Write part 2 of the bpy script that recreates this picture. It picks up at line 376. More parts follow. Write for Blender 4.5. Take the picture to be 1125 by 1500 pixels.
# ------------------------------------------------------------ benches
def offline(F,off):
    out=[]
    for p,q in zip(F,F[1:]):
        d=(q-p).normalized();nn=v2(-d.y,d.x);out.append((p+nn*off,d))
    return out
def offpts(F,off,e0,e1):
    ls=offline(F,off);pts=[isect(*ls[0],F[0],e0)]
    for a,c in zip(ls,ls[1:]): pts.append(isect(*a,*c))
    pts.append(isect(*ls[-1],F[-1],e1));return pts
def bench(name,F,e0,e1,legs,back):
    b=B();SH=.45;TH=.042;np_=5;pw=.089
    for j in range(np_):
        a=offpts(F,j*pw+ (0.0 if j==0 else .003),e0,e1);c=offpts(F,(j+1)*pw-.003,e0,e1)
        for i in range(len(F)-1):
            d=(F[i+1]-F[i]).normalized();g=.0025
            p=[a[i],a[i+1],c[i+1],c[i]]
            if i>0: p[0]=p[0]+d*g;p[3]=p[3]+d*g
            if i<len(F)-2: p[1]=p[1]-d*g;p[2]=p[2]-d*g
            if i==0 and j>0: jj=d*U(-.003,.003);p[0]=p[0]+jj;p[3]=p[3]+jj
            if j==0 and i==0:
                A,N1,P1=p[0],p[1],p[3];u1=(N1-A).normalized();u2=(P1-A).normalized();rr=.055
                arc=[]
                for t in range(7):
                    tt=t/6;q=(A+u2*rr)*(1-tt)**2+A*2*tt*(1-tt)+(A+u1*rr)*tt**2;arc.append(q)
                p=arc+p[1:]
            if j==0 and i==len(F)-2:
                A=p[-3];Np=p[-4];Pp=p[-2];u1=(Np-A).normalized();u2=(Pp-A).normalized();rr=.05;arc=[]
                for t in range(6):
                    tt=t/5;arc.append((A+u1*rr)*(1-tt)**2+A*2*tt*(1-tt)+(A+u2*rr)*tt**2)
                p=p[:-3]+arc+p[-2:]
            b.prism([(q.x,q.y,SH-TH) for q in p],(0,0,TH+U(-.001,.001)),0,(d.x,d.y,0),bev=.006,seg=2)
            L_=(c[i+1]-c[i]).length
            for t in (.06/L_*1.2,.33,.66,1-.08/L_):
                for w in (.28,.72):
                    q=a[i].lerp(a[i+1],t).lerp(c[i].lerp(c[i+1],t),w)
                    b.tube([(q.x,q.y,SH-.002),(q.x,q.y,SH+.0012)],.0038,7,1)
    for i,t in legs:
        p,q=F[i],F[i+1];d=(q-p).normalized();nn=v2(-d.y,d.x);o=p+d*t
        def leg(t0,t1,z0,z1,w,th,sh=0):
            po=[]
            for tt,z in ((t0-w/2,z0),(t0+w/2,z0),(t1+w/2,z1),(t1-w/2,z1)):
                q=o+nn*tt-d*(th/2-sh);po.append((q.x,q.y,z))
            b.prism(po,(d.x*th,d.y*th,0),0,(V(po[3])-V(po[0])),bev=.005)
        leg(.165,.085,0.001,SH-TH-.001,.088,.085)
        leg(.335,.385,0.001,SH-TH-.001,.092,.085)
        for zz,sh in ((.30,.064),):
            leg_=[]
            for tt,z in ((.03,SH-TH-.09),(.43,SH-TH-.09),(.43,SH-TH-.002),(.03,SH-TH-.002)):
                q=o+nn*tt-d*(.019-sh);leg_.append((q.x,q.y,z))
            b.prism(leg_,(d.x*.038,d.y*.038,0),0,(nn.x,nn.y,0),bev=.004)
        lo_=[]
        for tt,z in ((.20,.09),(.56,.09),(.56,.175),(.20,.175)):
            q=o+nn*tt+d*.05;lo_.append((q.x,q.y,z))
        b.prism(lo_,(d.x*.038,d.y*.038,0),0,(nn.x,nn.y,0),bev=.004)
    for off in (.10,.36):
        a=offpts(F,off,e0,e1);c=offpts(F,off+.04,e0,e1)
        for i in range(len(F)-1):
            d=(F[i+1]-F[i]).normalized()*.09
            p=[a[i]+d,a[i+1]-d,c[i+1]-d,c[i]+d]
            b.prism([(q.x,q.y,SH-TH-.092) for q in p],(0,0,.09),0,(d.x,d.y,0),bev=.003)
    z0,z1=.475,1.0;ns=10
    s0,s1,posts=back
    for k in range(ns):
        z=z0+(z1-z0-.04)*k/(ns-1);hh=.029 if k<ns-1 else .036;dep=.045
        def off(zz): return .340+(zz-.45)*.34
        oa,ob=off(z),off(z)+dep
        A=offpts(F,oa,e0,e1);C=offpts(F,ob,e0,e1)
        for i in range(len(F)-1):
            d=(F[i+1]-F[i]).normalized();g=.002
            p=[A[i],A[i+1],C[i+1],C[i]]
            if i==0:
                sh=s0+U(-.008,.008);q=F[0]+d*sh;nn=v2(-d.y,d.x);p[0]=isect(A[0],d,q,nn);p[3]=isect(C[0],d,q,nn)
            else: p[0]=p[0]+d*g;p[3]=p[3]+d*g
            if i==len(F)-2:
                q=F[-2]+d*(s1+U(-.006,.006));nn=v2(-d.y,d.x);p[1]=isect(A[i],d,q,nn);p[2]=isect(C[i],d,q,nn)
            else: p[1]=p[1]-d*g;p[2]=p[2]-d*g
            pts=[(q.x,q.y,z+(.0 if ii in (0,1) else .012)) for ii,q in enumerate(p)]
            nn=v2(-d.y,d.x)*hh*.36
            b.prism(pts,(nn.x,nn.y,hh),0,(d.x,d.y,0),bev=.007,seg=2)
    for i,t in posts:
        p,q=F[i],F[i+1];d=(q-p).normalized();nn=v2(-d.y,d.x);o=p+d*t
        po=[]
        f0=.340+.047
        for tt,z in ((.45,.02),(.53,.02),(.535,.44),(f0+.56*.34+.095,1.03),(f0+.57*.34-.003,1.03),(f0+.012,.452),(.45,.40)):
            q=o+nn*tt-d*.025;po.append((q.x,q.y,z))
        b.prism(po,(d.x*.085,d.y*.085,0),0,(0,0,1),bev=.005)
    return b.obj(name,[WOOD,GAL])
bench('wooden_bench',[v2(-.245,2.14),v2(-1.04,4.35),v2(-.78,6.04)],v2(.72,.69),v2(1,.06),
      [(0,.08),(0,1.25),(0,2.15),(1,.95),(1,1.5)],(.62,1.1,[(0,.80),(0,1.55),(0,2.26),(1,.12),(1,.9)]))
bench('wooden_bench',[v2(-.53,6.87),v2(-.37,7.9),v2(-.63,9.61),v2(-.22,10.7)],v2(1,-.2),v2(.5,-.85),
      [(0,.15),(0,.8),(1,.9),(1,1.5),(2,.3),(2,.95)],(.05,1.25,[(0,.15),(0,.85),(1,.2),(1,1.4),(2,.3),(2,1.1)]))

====

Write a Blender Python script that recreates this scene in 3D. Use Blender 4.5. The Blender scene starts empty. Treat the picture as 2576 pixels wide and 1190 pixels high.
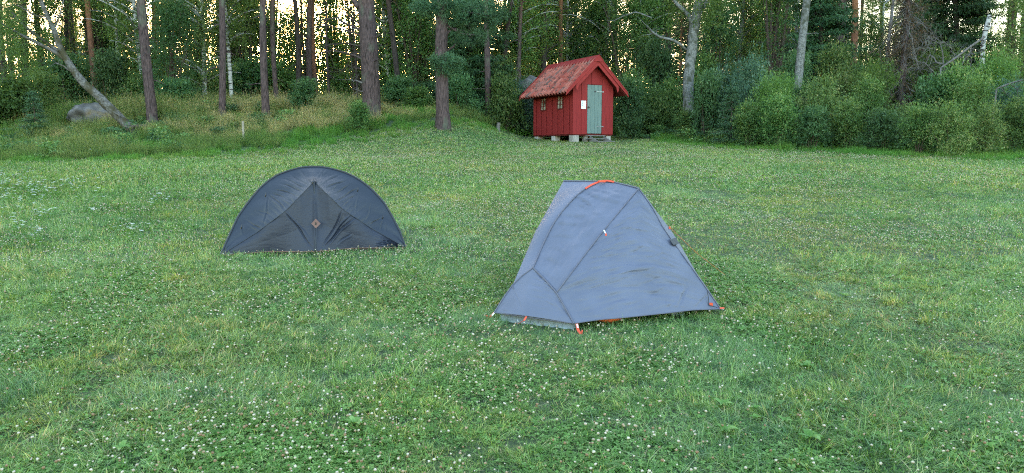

====

> [EXERCISE INSTRUCTIONS]: Go through the records and show every line with the string "Write" in it.

> [RESPONSE TO THE EXERCISE]:
Write part 2 of the bpy script that recreates this picture. It picks up at line 376. More parts follow. Write for Blender 4.5. Take the picture to be 1125 by 1500 pixels.
Write a Blender Python script that recreates this scene in 3D. Use Blender 4.5. The Blender scene starts empty. Treat the picture as 2576 pixels wide and 1190 pixels high.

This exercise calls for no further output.